──────── Data segment ────────

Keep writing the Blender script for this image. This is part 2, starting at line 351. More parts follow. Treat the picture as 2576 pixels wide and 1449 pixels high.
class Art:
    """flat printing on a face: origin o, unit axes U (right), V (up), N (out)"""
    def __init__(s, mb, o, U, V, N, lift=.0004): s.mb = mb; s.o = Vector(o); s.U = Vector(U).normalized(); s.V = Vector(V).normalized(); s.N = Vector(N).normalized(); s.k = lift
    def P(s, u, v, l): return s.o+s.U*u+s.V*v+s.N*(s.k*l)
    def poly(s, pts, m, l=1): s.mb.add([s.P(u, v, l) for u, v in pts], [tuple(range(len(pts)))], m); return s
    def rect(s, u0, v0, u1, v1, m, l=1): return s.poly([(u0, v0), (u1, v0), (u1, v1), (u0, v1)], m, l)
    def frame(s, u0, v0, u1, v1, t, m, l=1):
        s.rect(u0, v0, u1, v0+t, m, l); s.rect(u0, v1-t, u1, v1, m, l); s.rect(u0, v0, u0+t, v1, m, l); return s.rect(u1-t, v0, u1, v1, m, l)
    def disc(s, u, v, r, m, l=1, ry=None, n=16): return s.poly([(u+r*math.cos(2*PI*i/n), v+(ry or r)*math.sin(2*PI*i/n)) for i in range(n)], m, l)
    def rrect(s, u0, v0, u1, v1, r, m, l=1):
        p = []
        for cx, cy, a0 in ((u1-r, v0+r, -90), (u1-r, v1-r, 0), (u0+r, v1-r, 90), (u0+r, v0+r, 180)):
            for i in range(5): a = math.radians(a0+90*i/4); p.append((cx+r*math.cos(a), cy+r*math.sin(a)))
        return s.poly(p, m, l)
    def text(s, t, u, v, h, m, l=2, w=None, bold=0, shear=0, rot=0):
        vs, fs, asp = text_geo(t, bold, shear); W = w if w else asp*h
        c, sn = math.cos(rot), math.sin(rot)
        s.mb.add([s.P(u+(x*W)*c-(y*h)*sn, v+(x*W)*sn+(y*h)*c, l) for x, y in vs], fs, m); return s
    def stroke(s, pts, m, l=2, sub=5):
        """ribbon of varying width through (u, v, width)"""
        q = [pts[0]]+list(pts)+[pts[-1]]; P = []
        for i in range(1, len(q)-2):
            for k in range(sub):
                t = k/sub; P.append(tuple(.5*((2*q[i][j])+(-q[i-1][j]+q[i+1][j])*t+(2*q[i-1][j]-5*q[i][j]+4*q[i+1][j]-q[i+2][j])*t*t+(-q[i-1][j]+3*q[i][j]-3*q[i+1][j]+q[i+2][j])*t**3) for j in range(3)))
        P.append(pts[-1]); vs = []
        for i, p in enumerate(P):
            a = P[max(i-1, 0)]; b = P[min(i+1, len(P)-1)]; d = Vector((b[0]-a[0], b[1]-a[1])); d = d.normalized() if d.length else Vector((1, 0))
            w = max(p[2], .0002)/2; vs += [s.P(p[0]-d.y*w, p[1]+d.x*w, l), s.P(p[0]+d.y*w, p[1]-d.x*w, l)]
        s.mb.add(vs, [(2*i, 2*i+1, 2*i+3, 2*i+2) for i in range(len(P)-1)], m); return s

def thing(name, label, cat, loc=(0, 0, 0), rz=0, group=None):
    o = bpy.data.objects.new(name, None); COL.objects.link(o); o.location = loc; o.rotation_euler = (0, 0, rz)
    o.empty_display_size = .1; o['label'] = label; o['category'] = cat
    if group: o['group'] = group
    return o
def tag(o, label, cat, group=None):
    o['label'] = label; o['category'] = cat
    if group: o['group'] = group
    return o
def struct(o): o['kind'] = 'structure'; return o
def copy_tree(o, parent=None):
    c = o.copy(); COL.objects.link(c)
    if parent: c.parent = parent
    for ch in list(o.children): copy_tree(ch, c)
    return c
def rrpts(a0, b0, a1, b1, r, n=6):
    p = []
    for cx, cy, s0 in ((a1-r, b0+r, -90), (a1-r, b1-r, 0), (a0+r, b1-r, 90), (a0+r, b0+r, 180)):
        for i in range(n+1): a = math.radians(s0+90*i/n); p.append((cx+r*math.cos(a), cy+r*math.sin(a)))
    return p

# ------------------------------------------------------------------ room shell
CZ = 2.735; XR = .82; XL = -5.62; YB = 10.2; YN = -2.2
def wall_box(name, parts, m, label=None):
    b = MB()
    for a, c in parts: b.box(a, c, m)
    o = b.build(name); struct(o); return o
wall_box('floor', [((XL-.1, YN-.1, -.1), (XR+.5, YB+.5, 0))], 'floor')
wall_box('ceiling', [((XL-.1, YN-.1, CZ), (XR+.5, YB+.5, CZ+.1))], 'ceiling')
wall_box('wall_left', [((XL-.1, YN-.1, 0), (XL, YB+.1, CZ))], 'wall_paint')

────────

Aim ▸
Count every line bearing the word "parts"; report the total only.

Response below ▸
3